4. Erick Dampier ($6,235,000), Golden State. Garry St. Jean is still weeping at the Warriors' bad lottery luck, because he'd give anything to find a replacement for Dampier. His rebounding and scoring have dropped annually since 1997-98, and they weren't that high back then. He only plays 24 minutes a game, and is signed through 2005-06. Welcome to the neighborhood, Eric Musselman.

5. Kelvin Cato ($6,048,000), Houston. Cato's window of opportunity to prove himself as Houston's post-Hakeem answer at center slammed shut the day the Rockets' lottery balls came out on top. For the next four years, he will make a very handsomely paid backup and PlayStation tutor for Ming.

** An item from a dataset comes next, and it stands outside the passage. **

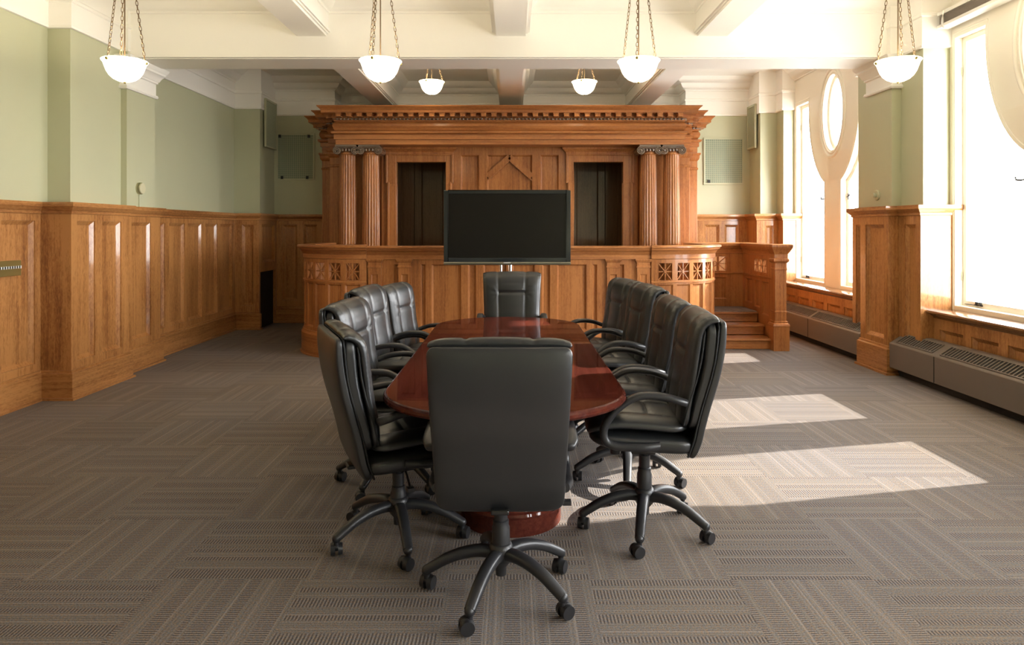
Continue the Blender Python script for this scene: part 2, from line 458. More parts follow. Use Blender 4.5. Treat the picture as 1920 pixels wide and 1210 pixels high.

Kevin Anderson lives in Columbia, SC and is holding out for max money, based on the advice of his agent

08-06-2002, 06:30 PM
<< Charlie Ward ($5,110,000) and Howard Eisley ($4,781,250), New York. I know, these are two different players, but can anybody even tell the difference? >>

Here's the best indicator. Ward pulls up shortly after crossing midcourt, grinding to a complete halt before entering the paint, while Eisley tends to favor the sideline-to-sideline dribbling tactic, hoping to exhaust his defender and/or leave him/her in a convulsive laughing fit with his horizontal ball handling prowess.

08-06-2002, 06:56 PM
You know it sucks that three knicks are on this list but there should be two other knicks on this list (Camby and Houston)and potentially another in Spree... Just goes to show you that the Knicks are in a bad situation.

For all the people yelling Bradley for mayor the fact he is on this list or even thought to be on this list should calm that movement down some.

08-06-2002, 07:12 PM
Hell, there are three Mavericks too.

08-06-2002, 07:28 PM
Very true, however with the exception of Bradley we don't rely on Wahad and Esch as much as the Knicks relied on Ward and Anderson and they're going to rely on Eisley going into next season.

Not to mention atleast the Mavs are a contender where the Knicks......... well we know the story.